Provided data:
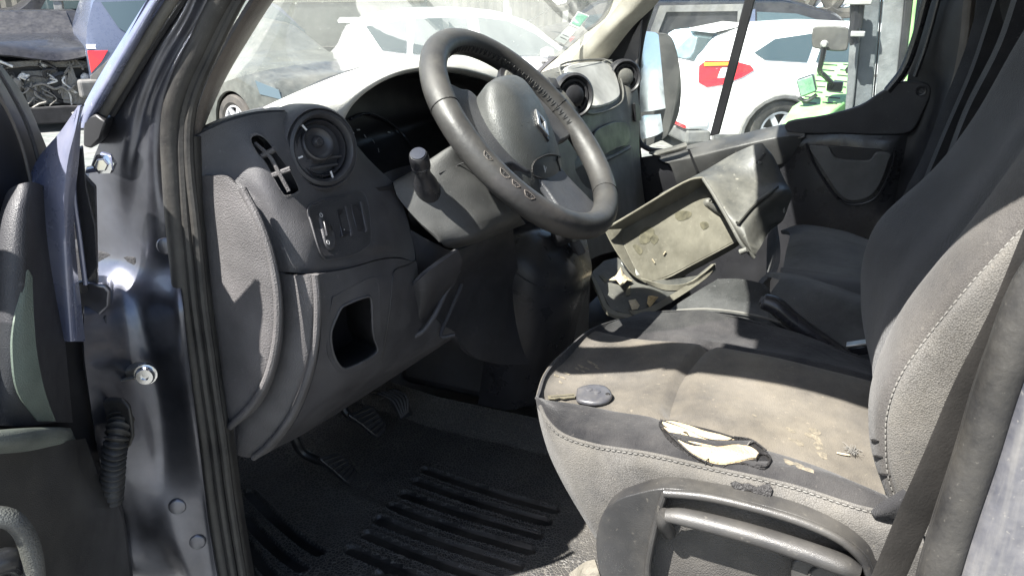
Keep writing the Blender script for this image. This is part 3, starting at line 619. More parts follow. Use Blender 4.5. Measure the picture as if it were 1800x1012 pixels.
# round vents
def round_vent(px, py, y, n, R, lab=None, parts=True, squash=1):
    n = n.normalized(); c = on_f(px, py)+n*.016; u, v, _ = frame_of(n)
    nm = 'round_vent'
    r0 = lathe(nm, c, n, [(R*1.10, -.030), (R*1.12, -.004), (R*1.08, .004), (R*.98, .005), (R*.90, .001), (R*.88, -.006), (R*.86, -.012), (R*.80, -.014), (R*.70, -.012), (0, -.012)], mt['vent'], DB, seg=48)
    if lab: r0['label'] = lab
    lathe('vent_ring', c, n, [(R*.84, -.010), (R*.84, -.004), (R*.79, -.001), (R*.74, -.005), (R*.72, -.012)], mt['blacksatin'], r0, seg=48)
    lathe('vent_flap', c+v*R*.14+n*(-.002)-u*R*.1, n+v*.25, [(0, -.002), (R*.30, -.002), (R*.42, .001), (R*.46, .004), (R*.50, .002), (R*.52, -.008)], mt['vent'], r0, seg=36)
    lathe('vent_knob', c+v*R*.20+n*.002-u*R*.1, n, [(0, .003), (R*.10, .003), (R*.16, 0), (R*.18, -.004)], mt['blacksatin'], r0, seg=20)
    bm = bmesh.new()
    for k in range(3):
        a = -PI*.62+k*PI*.10; 
    for k, h in enumerate((-.30, -.52)):
        wd = math.sqrt(max(0, .70**2-h*h))*R
        box_bm((-wd, h*R-.0015, -.011), (wd, h*R+.0015, -.003), bm, Matrix((u, v, n)).transposed().to_4x4())
        for q in bm.verts: pass
    for q in bm.verts: q.co += c
    mk('vent_louvre', bm, mt['vent'], r0)
    for a in (2.2, 3.35, 4.9):
        d = u*math.cos(a)+v*math.sin(a)
        box('vent_mark', (-.0012, -.0045, 0), (.0012, .0045, .0012), mt['greysym'], r0, bev=0, mtx=Matrix.Translation(c+d*R*.80+n*.000) @ Matrix((d.cross(n), d, n)).transposed().to_4x4())
    return c
vn = Vector((-.36, -.90, .18))
round_vent(556, 262, None, vn, .0455, 'large round air vent beside the side demister slot')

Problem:
Write the full listing out again with every line unchanged, but include no pictures.

Written answer:
Keep writing the Blender script for this image. This is part 3, starting at line 619. More parts follow. Use Blender 4.5. Measure the picture as if it were 1800x1012 pixels.
# round vents
def round_vent(px, py, y, n, R, lab=None, parts=True, squash=1):
    n = n.normalized(); c = on_f(px, py)+n*.016; u, v, _ = frame_of(n)
    nm = 'round_vent'
    r0 = lathe(nm, c, n, [(R*1.10, -.030), (R*1.12, -.004), (R*1.08, .004), (R*.98, .005), (R*.90, .001), (R*.88, -.006), (R*.86, -.012), (R*.80, -.014), (R*.70, -.012), (0, -.012)], mt['vent'], DB, seg=48)
    if lab: r0['label'] = lab
    lathe('vent_ring', c, n, [(R*.84, -.010), (R*.84, -.004), (R*.79, -.001), (R*.74, -.005), (R*.72, -.012)], mt['blacksatin'], r0, seg=48)
    lathe('vent_flap', c+v*R*.14+n*(-.002)-u*R*.1, n+v*.25, [(0, -.002), (R*.30, -.002), (R*.42, .001), (R*.46, .004), (R*.50, .002), (R*.52, -.008)], mt['vent'], r0, seg=36)
    lathe('vent_knob', c+v*R*.20+n*.002-u*R*.1, n, [(0, .003), (R*.10, .003), (R*.16, 0), (R*.18, -.004)], mt['blacksatin'], r0, seg=20)
    bm = bmesh.new()
    for k in range(3):
        a = -PI*.62+k*PI*.10; 
    for k, h in enumerate((-.30, -.52)):
        wd = math.sqrt(max(0, .70**2-h*h))*R
        box_bm((-wd, h*R-.0015, -.011), (wd, h*R+.0015, -.003), bm, Matrix((u, v, n)).transposed().to_4x4())
        for q in bm.verts: pass
    for q in bm.verts: q.co += c
    mk('vent_louvre', bm, mt['vent'], r0)
    for a in (2.2, 3.35, 4.9):
        d = u*math.cos(a)+v*math.sin(a)
        box('vent_mark', (-.0012, -.0045, 0), (.0012, .0045, .0012), mt['greysym'], r0, bev=0, mtx=Matrix.Translation(c+d*R*.80+n*.000) @ Matrix((d.cross(n), d, n)).transposed().to_4x4())
    return c
vn = Vector((-.36, -.90, .18))
round_vent(556, 262, None, vn, .0455, 'large round air vent beside the side demister slot')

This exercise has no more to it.